Alguien podría contradecir que esos rasgos no corresponden a
otra cosa que no sea un golpe de Estado, pero es posible justificar mi
criterio. Lo que ocurrió en Chile no es un paralelo de lo que fueron los golpes
de Estado en el resto de América Latina. De hecho, lo que ocurre acá es
difícilmente homologable con lo que ocurre por lo general en la región. América
Latina es una región con profundas diferencias entre los países que la
componen: por eso resulta menos verosímil una federación como los Estados
Unidos o una alianza como la Unión Europea en estas latitudes. La izquierda
siempre ha querido equiparar el pronunciamiento de los militares chilenos con
los golpes de militares en otros países latinoamericanos, pero los rasgos de
estos movimientos son diferentes. Ya he expuesto las características
fundamentales del levantamiento militar en Chile, de modo que me limitaré a
decir que estas no se replican en los golpes llevados a cabo en otros países
latinoamericanos. Tanto porque los golpes suelen tener una intención de
permanencia indefinida en el poder cuanto porque siempre tienen una intención
política. Este último rasgo es determinante en la diferenciación del
pronunciamiento en Chile, puesto que no tenía una intención política, sino
anti-política. Por esto mismo resultó vano el entusiasmo de los nacionalistas,
expresado en la publicación del libro Pensamiento
Nacional (ed. por Enrique Campos Menéndez, 1974).
En segundo lugar, explicaré por qué el Gobierno Militar no
fue una dictadura. Hay varias razones para sostener esta afirmación: 1) que no
se impuso de manera arbitraria, sino con respaldo político y jurídico; 2)
que no se perpetuó en el poder; 3) que no acaparó los tres poderes del Estado,
y 4) que se atuvo siempre al orden legal. Muchos alegan que el hecho de haberse
impuesto derrocando al gobierno anterior convierte al Gobierno Militar en una
dictadura, pero este argumento resulta inválido porque derrocar a un gobierno
no es condición lógica suficiente como para concluir que el gobierno siguiente
sea una dictadura. Si así fuera, consideraríamos que el gobierno de O'Higgins fue
una dictadura y que el gobierno de Hitler no fue una dictadura.
El Gobierno Militar no se impuso de manera arbitraria, sino
que obedeció a la situación de imperante escasez y violencia en el país.
Además, la imposición del Gobierno Militar recibió amplio respaldo político y
jurídico. No se trató de una acción infundada, sino que racionalmente
justificada y que contó con apoyo político, jurídico y ciudadano.

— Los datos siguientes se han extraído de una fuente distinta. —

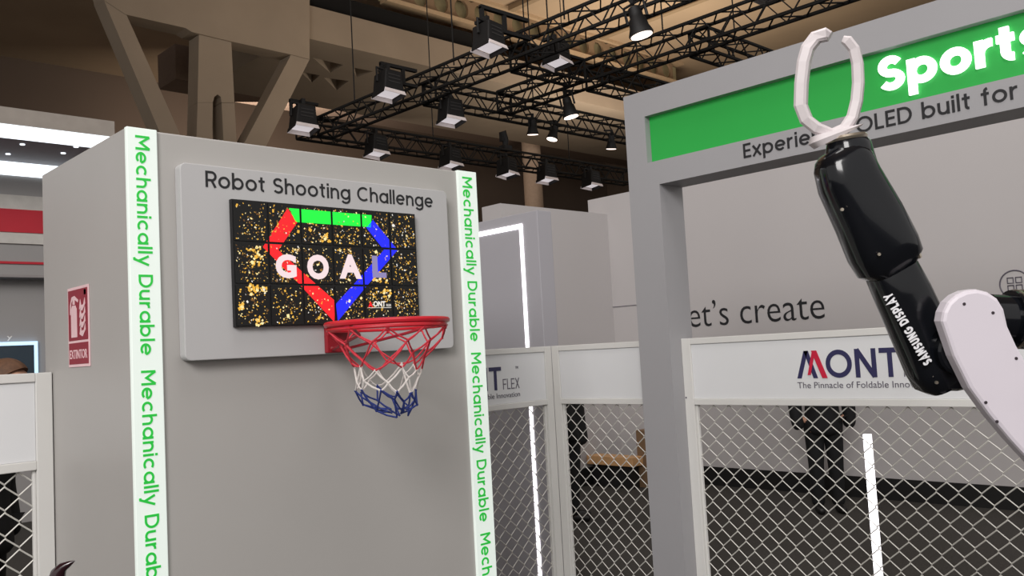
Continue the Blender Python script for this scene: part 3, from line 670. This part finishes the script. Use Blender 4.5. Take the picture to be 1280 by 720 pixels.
# ------------------------------------------------------------------ stage lights
lens_w = mat('lit_lens_cool', (255, 250, 250), .3, var=0, emit=.45, ecol=(255, 246, 250))
lens_y = mat('lit_lens_warm', (255, 235, 220), .3, var=0, emit=2.6, ecol=(255, 232, 218))
barn = mat('barn_door_lens_glow', (222, 210, 208), .5, emit=.12, ecol=(255, 240, 238))  # pale colour and faint glow stand in for lens light on the doors
def wash_light(label):
    t = thing('wash_light', (0, 0, 0), label, 'stage light', 'square wash lights on the trusses')
    MB().box((-.03, -.03, .50), (.03, .03, .60)).build('clamp', blk, t)
    MB().box((-.03, .03, .55), (.03, .24, .60)).build('clamp_arm', blk, t)
    MB().tube([(-.21, 0, .26), (-.21, 0, .50), (.21, 0, .50), (.21, 0, .26)], .022, 6).build('yoke', blk, t)
    MB().prism([(-.15, -.18, .44), (.15, -.18, .44), (.19, -.18, .10), (-.19, -.18, .10)], (0, .36, 0)).build('housing', blk, t, bevel=.02)
    MB().box((-.16, -.15, .088), (.16, .15, .098)).build('lens', lens_w, t)
    for sgx in (-1, 1):
        MB().prism([(sgx*.185, -.18, .10), (sgx*.185, .18, .10), (sgx*.20, .18, .03), (sgx*.20, -.18, .03)], (sgx*.01, 0, 0)).build('barn_door', blk, t)
    MB().prism([(-.185, -.18, .10), (.185, -.18, .10), (.20, -.20, .035), (-.20, -.20, .035)], (0, -.01, 0)).build('barn_door', barn, t)
    MB().prism([(-.185, .18, .10), (.185, .18, .10), (.20, .20, .035), (-.20, .20, .035)], (0, .01, 0)).build('barn_door', barn, t)
    for q in range(3):
        MB().box((-.11, -.188, .22+q*.06), (.11, -.182, .235+q*.06)).build('vent', mat('vent_grey', (60, 58, 58), .5), t)
    return t
def spot_light(label):
    t = thing('round_spotlight', (0, 0, 0), label, 'stage light', 'round warm spotlights on the trusses')
    MB().box((-.03, -.03, .46), (.03, .03, .58)).build('clamp', blk, t)
    MB().box((-.03, .03, .53), (.03, .24, .58)).build('clamp_arm', blk, t)
    MB().tube([(-.17, 0, .22), (-.17, 0, .46), (.17, 0, .46), (.17, 0, .22)], .022, 6).build('yoke', blk, t)
    prof = [(.05, .42), (.085, .40), (.095, .32), (.095, .26), (.12, .23), (.135, .12), (.175, .02), (.17, .0)]
    MB().rings([[(r*math.cos(2*math.pi*i/20), r*math.sin(2*math.pi*i/20), z) for i in range(20)] for r, z in prof]).build('housing', blk, t, smooth=True)
    MB().rings([[(r*math.cos(2*math.pi*i/20), r*math.sin(2*math.pi*i/20), z) for i in range(20)] for r, z in ((.15, -.002), (.15, -.012), (.09, -.022))]).build('lens', lens_y, t)
    return t
def place(proto, first, p, label, rz=0, tilt=(0, 0), s=1.0):
    o = proto if first else copy_tree(proto); o['label'] = label; o.location = p; o.rotation_euler = (Rd(tilt[0]), Rd(tilt[1]), Rd(rz)); o.scale = (s, s, s); return o
wl = wash_light('x'); sl = spot_light('x')
LW = [((379, 166), 1, 14.2, 'square wash light lowest left on the rising truss', 1.25), ((486, 124), 1, 11.2, 'square wash light under the middle ladder arm', 1.1), ((612, 66), 1, 8.6, 'large square wash light under the topmost ladder arm', 1.0),
      ((697, 84), 1, 9.25, 'square wash light under the short cross truss', 1.0), ((564, 156), 1, 11.4, 'square wash light hanging left on the middle truss', 1.05), ((471, 197), 1, 14.5, 'wash light half hidden by the kiosk top, left one', 1.1),
      ((564, 211), 1, 14.5, 'wash light half hidden by the kiosk top near the right strip', 1.1), ((635, 222), 1, 14.5, 'wash light on the lowest truss left of the round column', 1.1), ((684, 229), 1, 14.5, 'wash light on the lowest truss just right of the round column', 1.1), ((740, 236), 1, 14.5, 'wash light on the lowest truss nearest the portal post', 1.1)]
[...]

Como expliqué más arriba, el Gobierno Militar no se perpetuó
en el poder. No existió la intención de gobernar indefinidamente al momento de
llevarse a cabo el pronunciamiento militar ni tampoco hubo un cambio de planes
una vez que estuvo establecido el Gobierno Militar. Se definieron metas consistentes
en terminar con la situación de escasez y violencia en el país y en evitar que
concurrieran nuevamente (este objetivo resulta un tanto ingenuo cuando es
planteado por el gobierno) y estas metas fueron estructuradas más tarde en un
cronograma estipulado por la Constitución de 1980 y que fue cumplido al pie de
la letra. Ninguna acción posterior consiguió que este plan fuera modificado o
acelerado. Quienes dicen haber «luchado por la democracia» no consiguieron
ninguna victoria ni nada similar, porque tanto el plebiscito cuanto el fin de
la transición a
la democracia
(que tuvo lugar entre 1980 y 1990) ocurrieron de acuerdo con el itinerario
fijado por la Constitución.
Así como expuse anteriormente y como recordó hace poco
Gonzalo Rojas en una entrevista,
el poder Judicial mantuvo su independencia
durante el Gobierno Militar, lo cual demuestra fehacientemente que este
gobierno no fue una dictadura. Las sentencias dictadas por los jueces fueron
completamente autónomas, ajustadas a la tradición judicial del país y
responsabilidad de cada juez. Este solo argumento serviría para desbaratar por
completo la tesis de la «dictadura», pero resulta necesario exponer los otros
por cuanto este no es el único.
El Gobierno Militar, por último, no fue un gobierno
autoritario, sino que siempre se atuvo al orden legal. Es cierto que no observó
plenamente lo prescrito por la Constitución de 1925, pero sí observó el orden
legal del país y contribuyó
a asegurarlo y a ampliarlo. Ampliar el orden legal de un país no es
precisamente una virtud, pero no se trata de una conducta extraña a ningún
gobierno. El Gobierno Militar, pues, estaba interesado en la legitimidad
normativa de su ejercicio como legislador, ejecutor y constituyente. No era una
banda de maleantes imponiendo su voluntad de manera caprichosa sobre todo el
país.
Si volvemos a hacer una comparación con movimientos
militares en América Latina, recalcaré no solamente el apoyo político y
jurídico del Gobierno Militar en Chile, sino sobre todo su carácter legalista
(no autoritario). Las dictaduras militares de otros países latinoamericanos se
caracterizan por el autoritarismo. El Gobierno Militar de Chile, en cambio,
observó un estricto legalismo. Esta distinción vale para afirmar que el
pronunciamiento de los militares chilenos no fue un alzamiento homologable con
los golpes de militares en otros países de América Latina y que el Gobierno
Militar de Chile no fue una dictadura, como sí las hubo en otros países de la
región.
Las observaciones aquí expuestas corresponden a una lectura
fenomenológica de las evidencias textuales disponibles. No se trata, por ende,
de una interpretación de los hechos ni de los textos, sino que de una lectura
analítica. Esta lectura nos permite concluir que en Chile no hubo un golpe de
Estado el 11 de septiembre de 1973 ni tampoco hubo una dictadura desde este día
hasta el 11 de marzo de 1990. Lo que hubo fue un ejercicio del derecho de
rebelión seguido de un Gobierno Militar.